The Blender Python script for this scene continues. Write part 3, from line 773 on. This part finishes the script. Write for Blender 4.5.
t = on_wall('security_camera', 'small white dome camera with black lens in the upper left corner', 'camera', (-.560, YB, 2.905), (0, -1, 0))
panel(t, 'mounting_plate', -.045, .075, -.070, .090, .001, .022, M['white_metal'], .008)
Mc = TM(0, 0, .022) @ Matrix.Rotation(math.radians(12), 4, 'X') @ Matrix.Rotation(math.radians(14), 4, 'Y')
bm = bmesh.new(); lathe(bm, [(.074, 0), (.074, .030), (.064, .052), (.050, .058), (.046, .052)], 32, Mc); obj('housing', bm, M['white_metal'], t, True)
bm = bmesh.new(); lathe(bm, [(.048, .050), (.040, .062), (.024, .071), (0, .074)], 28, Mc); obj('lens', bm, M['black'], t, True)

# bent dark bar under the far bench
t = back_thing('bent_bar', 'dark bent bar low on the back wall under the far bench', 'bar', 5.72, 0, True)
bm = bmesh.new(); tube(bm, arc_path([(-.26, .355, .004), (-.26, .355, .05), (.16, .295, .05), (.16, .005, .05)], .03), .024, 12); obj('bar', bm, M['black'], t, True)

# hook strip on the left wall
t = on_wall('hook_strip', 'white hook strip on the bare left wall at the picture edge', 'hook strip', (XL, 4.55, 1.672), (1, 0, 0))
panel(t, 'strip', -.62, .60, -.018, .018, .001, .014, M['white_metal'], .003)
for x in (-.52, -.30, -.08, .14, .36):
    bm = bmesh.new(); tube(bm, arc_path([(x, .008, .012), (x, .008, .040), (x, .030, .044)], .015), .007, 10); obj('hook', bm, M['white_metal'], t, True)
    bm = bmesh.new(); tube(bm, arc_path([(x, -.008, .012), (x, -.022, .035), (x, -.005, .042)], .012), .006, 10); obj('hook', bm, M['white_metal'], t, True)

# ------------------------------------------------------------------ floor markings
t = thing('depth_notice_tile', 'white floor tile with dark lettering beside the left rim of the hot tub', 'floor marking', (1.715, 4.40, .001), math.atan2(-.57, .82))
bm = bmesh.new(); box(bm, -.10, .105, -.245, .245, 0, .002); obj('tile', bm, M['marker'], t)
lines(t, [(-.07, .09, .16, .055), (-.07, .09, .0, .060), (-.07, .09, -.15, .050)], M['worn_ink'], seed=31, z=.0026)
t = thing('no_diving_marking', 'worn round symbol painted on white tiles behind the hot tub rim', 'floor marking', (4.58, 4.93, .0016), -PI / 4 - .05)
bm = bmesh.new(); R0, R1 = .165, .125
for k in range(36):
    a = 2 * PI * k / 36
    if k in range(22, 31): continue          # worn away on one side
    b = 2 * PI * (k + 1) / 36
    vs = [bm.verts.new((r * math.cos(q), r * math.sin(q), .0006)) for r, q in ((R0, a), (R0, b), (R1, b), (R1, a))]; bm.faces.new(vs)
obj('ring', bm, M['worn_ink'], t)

→ **YOUR GOAL**: Retype the listing. Match it exactly.

→ **TASK RESPONSE**:
The Blender Python script for this scene continues. Write part 3, from line 773 on. This part finishes the script. Write for Blender 4.5.
t = on_wall('security_camera', 'small white dome camera with black lens in the upper left corner', 'camera', (-.560, YB, 2.905), (0, -1, 0))
panel(t, 'mounting_plate', -.045, .075, -.070, .090, .001, .022, M['white_metal'], .008)
Mc = TM(0, 0, .022) @ Matrix.Rotation(math.radians(12), 4, 'X') @ Matrix.Rotation(math.radians(14), 4, 'Y')
bm = bmesh.new(); lathe(bm, [(.074, 0), (.074, .030), (.064, .052), (.050, .058), (.046, .052)], 32, Mc); obj('housing', bm, M['white_metal'], t, True)
bm = bmesh.new(); lathe(bm, [(.048, .050), (.040, .062), (.024, .071), (0, .074)], 28, Mc); obj('lens', bm, M['black'], t, True)

# bent dark bar under the far bench
t = back_thing('bent_bar', 'dark bent bar low on the back wall under the far bench', 'bar', 5.72, 0, True)
bm = bmesh.new(); tube(bm, arc_path([(-.26, .355, .004), (-.26, .355, .05), (.16, .295, .05), (.16, .005, .05)], .03), .024, 12); obj('bar', bm, M['black'], t, True)

# hook strip on the left wall
t = on_wall('hook_strip', 'white hook strip on the bare left wall at the picture edge', 'hook strip', (XL, 4.55, 1.672), (1, 0, 0))
panel(t, 'strip', -.62, .60, -.018, .018, .001, .014, M['white_metal'], .003)
for x in (-.52, -.30, -.08, .14, .36):
    bm = bmesh.new(); tube(bm, arc_path([(x, .008, .012), (x, .008, .040), (x, .030, .044)], .015), .007, 10); obj('hook', bm, M['white_metal'], t, True)
    bm = bmesh.new(); tube(bm, arc_path([(x, -.008, .012), (x, -.022, .035), (x, -.005, .042)], .012), .006, 10); obj('hook', bm, M['white_metal'], t, True)

# ------------------------------------------------------------------ floor markings
t = thing('depth_notice_tile', 'white floor tile with dark lettering beside the left rim of the hot tub', 'floor marking', (1.715, 4.40, .001), math.atan2(-.57, .82))
bm = bmesh.new(); box(bm, -.10, .105, -.245, .245, 0, .002); obj('tile', bm, M['marker'], t)
lines(t, [(-.07, .09, .16, .055), (-.07, .09, .0, .060), (-.07, .09, -.15, .050)], M['worn_ink'], seed=31, z=.0026)
t = thing('no_diving_marking', 'worn round symbol painted on white tiles behind the hot tub rim', 'floor marking', (4.58, 4.93, .0016), -PI / 4 - .05)
bm = bmesh.new(); R0, R1 = .165, .125
for k in range(36):
    a = 2 * PI * k / 36
    if k in range(22, 31): continue          # worn away on one side
    b = 2 * PI * (k + 1) / 36
    vs = [bm.verts.new((r * math.cos(q), r * math.sin(q), .0006)) for r, q in ((R0, a), (R0, b), (R1, b), (R1, a))]; bm.faces.new(vs)
obj('ring', bm, M['worn_ink'], t)